*TASK STATEMENT*
Repeat the lines of the data that follow, please, starting at the first and stopping after the one with "PI = math.pi".

*DATA SECTION*
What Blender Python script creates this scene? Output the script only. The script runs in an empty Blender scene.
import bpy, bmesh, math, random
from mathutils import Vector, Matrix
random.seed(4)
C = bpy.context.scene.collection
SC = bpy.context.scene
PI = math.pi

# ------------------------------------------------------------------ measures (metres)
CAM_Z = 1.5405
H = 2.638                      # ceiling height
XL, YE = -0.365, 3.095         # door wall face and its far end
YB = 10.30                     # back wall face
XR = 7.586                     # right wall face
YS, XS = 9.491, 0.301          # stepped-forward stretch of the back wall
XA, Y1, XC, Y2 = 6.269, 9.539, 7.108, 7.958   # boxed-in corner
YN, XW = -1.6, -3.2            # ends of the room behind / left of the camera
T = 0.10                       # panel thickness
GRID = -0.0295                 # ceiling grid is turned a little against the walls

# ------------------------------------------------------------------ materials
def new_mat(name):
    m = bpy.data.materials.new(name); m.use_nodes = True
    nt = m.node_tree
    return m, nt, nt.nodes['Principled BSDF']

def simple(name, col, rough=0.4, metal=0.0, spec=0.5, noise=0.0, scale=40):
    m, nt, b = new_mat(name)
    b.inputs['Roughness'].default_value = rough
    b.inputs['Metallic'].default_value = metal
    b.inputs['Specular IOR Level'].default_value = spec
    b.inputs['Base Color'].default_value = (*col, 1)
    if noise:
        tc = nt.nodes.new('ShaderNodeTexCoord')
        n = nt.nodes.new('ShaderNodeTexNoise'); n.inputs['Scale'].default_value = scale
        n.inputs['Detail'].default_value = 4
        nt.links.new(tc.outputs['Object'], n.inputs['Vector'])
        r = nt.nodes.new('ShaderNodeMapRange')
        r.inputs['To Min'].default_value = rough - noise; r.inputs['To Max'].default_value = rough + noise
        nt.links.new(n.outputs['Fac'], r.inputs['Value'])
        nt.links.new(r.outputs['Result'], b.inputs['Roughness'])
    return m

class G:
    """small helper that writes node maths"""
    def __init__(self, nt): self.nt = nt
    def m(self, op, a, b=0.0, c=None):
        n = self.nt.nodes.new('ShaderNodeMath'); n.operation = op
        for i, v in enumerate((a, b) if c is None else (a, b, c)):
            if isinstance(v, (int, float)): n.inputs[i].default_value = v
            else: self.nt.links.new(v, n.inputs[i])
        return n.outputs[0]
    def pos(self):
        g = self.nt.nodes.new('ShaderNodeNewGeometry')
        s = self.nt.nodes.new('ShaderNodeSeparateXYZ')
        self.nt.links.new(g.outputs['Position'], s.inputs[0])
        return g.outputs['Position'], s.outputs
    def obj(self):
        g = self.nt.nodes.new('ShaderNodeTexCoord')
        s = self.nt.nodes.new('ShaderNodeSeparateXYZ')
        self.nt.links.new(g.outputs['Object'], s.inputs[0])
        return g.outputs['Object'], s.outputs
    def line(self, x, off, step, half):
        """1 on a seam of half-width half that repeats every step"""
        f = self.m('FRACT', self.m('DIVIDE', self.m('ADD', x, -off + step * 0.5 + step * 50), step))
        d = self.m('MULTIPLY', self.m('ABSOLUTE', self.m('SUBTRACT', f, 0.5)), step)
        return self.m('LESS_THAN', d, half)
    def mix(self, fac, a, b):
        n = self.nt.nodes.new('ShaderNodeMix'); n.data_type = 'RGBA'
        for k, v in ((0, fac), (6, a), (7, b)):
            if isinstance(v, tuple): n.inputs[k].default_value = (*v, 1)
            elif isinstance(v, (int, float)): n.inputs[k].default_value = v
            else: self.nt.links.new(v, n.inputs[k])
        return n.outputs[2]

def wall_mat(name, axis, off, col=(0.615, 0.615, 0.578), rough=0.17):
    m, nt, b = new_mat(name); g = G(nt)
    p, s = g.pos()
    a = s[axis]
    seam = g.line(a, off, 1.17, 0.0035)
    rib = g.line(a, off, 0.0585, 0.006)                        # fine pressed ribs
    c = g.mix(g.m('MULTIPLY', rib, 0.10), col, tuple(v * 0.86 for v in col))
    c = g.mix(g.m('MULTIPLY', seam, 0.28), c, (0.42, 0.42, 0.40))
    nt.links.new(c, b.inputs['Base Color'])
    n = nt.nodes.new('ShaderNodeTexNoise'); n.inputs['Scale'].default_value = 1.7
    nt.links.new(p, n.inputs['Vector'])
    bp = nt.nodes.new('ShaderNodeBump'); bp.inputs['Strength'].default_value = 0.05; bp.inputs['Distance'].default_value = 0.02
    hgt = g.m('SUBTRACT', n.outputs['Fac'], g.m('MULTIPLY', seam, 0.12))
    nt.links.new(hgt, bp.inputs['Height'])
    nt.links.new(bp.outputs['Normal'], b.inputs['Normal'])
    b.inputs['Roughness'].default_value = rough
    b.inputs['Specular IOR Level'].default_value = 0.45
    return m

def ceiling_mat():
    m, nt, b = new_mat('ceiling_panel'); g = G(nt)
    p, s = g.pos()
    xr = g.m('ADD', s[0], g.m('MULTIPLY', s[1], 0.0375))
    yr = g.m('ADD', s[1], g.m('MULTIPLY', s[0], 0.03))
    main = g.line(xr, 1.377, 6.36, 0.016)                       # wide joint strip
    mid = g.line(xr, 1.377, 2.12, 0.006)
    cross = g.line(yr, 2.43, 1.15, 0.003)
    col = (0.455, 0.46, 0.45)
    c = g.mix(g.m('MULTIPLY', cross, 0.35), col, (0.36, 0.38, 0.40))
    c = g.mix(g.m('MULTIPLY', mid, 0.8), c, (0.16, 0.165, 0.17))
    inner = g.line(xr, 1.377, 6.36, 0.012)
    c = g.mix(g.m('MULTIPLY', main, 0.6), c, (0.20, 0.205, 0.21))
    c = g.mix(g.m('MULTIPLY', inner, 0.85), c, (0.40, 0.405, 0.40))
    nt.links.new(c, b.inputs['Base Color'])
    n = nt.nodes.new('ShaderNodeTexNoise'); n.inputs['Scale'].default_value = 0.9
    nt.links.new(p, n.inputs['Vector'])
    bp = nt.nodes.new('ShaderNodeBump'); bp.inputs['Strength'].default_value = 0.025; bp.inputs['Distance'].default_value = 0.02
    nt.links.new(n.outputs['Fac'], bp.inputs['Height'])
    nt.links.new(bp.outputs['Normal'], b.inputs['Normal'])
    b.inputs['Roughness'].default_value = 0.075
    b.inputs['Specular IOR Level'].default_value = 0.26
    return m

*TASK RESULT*
What Blender Python script creates this scene? Output the script only. The script runs in an empty Blender scene.
import bpy, bmesh, math, random
from mathutils import Vector, Matrix
random.seed(4)
C = bpy.context.scene.collection
SC = bpy.context.scene
PI = math.pi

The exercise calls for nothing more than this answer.